Collaboration with recruitment agencies provides rewards
The partnership should be a rewarding experience for a business. Your recruiter saves you time and delivers tangible value to your business through the quality of candidates they source, labour market advice offered and insights.
Achieving this level of value-adding recruitment partnership requires an understanding by businesses of the basic actions they need to take to enable their recruitment partner to deliver maximum value to their organisation.
Five suggestions
The following five suggestions are strong starting points:
- Have a strategy... and share it
No matter its size, your organisation needs to have a clear resourcing strategy and your recruitment partner must be fully briefed on it. For larger businesses, this resourcing strategy needs to be supported by a clear employer brand and preferably an employee value proposition. Combined, these components offer your business a way to articulate fully what you expect from your recruiter and fairly measure whether they are delivering on those expectations. - Allow your recruitment partners to be the expert they are
Recruitment agencies are experts in their fields. Many companies still inadvertently limit themselves from unlocking the full value their recruitment partners could offer by not allowing those recruiters to do what they do best.

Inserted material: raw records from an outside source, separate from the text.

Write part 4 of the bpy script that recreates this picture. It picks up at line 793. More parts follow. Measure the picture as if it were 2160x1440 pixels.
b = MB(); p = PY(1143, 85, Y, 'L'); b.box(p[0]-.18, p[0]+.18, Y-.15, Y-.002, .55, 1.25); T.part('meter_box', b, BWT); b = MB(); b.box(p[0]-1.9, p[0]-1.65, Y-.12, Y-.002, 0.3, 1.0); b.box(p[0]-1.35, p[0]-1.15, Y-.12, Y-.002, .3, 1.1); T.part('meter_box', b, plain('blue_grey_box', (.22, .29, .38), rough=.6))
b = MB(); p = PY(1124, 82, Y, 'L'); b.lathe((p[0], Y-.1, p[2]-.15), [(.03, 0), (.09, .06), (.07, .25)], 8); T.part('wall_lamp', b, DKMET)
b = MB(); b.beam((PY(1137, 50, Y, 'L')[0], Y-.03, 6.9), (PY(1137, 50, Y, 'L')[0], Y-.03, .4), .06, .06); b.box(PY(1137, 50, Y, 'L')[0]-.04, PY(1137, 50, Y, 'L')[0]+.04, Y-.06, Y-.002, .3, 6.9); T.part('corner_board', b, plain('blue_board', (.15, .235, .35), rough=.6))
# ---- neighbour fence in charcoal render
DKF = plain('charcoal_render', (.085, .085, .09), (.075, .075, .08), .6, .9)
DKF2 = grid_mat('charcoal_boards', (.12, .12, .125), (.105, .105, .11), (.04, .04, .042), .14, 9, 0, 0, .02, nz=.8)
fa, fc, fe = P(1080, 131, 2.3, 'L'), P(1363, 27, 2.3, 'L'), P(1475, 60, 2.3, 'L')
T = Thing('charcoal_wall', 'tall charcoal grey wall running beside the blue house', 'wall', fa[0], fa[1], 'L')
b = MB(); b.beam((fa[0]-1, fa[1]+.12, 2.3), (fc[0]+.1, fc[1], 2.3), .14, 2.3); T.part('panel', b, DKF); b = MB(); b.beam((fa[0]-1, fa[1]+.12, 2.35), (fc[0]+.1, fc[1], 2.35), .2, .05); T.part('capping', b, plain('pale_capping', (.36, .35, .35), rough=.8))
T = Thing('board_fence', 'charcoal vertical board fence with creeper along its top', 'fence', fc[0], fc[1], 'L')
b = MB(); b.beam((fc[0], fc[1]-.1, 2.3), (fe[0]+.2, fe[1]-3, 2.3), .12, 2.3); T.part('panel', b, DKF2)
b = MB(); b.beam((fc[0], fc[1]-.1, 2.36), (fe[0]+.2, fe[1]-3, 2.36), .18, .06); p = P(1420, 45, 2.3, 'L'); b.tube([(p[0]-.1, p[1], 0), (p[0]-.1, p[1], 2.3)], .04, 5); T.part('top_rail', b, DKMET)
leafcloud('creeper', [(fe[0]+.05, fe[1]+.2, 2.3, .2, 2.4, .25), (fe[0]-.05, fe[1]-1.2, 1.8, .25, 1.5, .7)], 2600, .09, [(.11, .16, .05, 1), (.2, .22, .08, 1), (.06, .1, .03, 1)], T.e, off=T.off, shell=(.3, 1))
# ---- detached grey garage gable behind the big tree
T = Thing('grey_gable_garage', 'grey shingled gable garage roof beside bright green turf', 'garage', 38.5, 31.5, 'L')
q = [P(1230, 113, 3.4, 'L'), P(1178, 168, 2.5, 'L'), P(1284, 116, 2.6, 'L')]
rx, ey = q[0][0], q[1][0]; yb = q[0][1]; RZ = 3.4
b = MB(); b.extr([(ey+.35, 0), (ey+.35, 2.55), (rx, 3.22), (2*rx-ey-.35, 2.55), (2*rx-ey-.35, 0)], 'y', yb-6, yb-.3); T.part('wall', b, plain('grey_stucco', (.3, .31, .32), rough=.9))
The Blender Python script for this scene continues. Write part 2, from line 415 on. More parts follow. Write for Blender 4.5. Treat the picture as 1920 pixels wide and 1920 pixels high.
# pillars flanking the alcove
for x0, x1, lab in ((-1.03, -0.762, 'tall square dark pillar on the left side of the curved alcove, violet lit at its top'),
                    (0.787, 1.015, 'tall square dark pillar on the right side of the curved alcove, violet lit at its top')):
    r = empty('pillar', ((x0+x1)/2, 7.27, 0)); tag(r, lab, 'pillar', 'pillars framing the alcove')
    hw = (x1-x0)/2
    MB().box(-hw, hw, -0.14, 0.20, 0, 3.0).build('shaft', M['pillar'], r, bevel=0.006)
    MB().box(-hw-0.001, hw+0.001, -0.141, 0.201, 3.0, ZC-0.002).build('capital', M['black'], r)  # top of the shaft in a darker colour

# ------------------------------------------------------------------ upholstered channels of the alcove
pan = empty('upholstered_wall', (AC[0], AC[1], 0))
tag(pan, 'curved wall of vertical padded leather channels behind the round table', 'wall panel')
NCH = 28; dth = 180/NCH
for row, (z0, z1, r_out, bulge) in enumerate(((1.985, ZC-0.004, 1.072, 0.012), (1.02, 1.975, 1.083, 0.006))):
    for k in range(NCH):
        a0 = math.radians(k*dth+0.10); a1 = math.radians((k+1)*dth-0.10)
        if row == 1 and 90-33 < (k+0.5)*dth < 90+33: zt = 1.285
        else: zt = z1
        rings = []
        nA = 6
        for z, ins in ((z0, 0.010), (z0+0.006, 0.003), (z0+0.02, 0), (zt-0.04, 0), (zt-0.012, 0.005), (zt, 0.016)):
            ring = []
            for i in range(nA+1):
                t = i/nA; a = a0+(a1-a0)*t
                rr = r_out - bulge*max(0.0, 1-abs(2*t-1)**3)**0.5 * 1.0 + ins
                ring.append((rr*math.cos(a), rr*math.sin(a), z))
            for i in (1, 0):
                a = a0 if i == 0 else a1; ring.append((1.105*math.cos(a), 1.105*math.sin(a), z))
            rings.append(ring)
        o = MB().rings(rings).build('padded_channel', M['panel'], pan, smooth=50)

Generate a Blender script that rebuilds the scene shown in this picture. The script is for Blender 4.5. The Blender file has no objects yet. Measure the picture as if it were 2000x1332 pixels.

By giving your recruiter the freedom to deliver, your business will be able to capitalise fully on their expertise - both in terms of sourcing the best candidates and offering vital input regarding labour markets and trends. - Involve your line managers
Ultimately, the line manager is the individual who stands to most affected if the wrong person ends up under his or her supervision. It makes sense, therefore, to introduce line managers into the recruitment partnership and invite them to play a comprehensive part in detailing the qualities they want to see in the new employees placed under their care. It is seldom an easy aspect of the recruitment relationship, and often requires careful management by HR, but the benefits and value it unlocks are well worth the effort. - Keep communicating
Often, a recruitment partnership starts out with a flurry of communication opportunities but as time passes and both parties become comfortable in the arrangement, communication is often the first aspect of the relationship to suffer. Over time, this inevitably leads to, or heightens, feelings of discontent. Make a conscious effort to keep the communication flowing. Better yet, make it the responsibility of your recruitment partner to do so, and then give them your full cooperation. - Provide actionable feedback
No matter how open you feel the lines of communication are with your recruitment partner, unless you are giving them feedback they can really use, those lines need to be tightened. Whether its reasons why a candidate was not suitable or discomfort about a process or attitude, the feedback you provide to your recruitment partner must be very specific and, preferably, include ways you feel the situation can be rectified. Be candid, critical and, when warranted, complimentary. However, whatever the feedback, make sure it is specific.
While they're no guarantee of a happy and mutually-beneficial recruitment partnership, carting out these five simple guidelines will almost certainly enhance the potential for your business to derive maximum value from its recruitment partners.